Oh, to be Agnieszka Wichniewicz. The Polish-Canadian beauty has graced the covers of Glamour and Vogue. Her statuesque, five-foot-11 physique has arched languidly for a Valentino campaign. Her derriere appeared on Diesel billboards. Her face, with its high cheekbones and green almond-shaped eyes beneath distinctively thick brows, has played the muse for world-famous photographers. She’s strutted on the catwalks of New York, Paris and Milan.

Today the supermodel bounds out of an electric-blue compact sedan, avoiding pond-sized puddles left over from one of Edmonton’s customary late-spring snowfalls. After four years in New York, she’s unfamiliar with streets on the south side of the city. I had to stand on the corner outside the Vietnamese restaurant where we’re meeting to wave her down.

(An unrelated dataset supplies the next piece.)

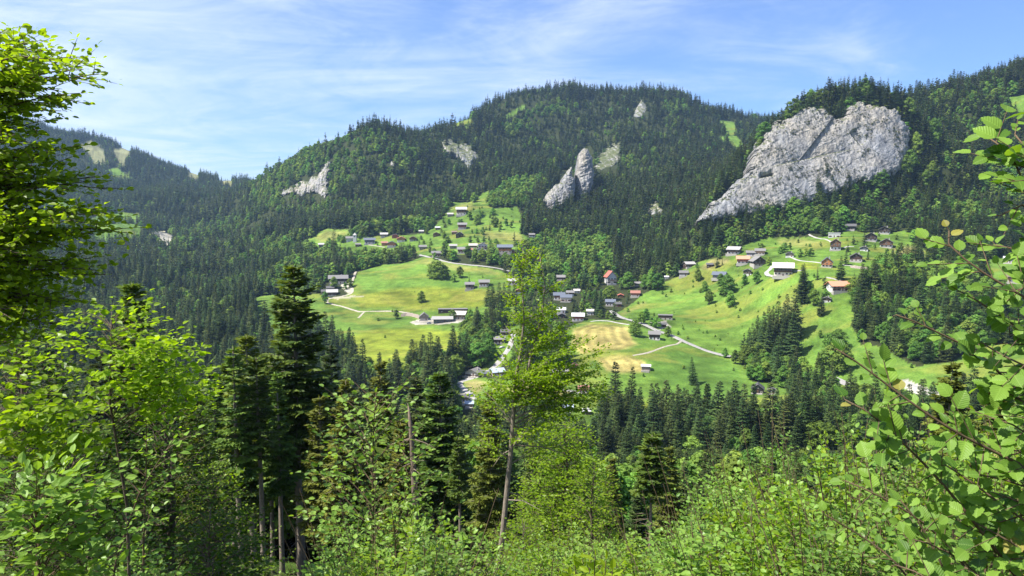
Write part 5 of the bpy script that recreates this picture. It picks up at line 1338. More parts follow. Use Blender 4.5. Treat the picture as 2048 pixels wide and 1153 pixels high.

At 22, Wichniewicz is already in life-after mode. She owns a condo in Edmonton and is back home preparing for post-secondary school by upgrading her high-school math, physics and chemistry at NorQuest College. She knows the cameras will eventually focus elsewhere.

I’ve seen enough models to know that talent scouts have a gift. Somehow they look past the awkwardness of overgrown, underweight teenaged hopefuls to some feature – bone structure, eyes – that will become the girl’s trademark. But Wichniewicz requires no imagination. She is drop-dead gorgeous, even when slumming it in the E-Town slush.

Her journey to the world’s biggest runways started at age 15 on the less-glamourous catwalks of West Edmonton Mall and Southgate Centre. The result of years of people telling the shy, quiet girl, who was taller than all the boys, that she should be a model. Eighteen is late to start an international modelling career. But Mode Model founder Kelly Streit, who launched such homegrown Alberta talent as Tricia Helfer and Heather Marks into the big leagues, sent Wichniewicz’s then-thin portfolio to Elite Model Management in New York. A scout was promptly dispatched. “When can you come to New York?” he asked.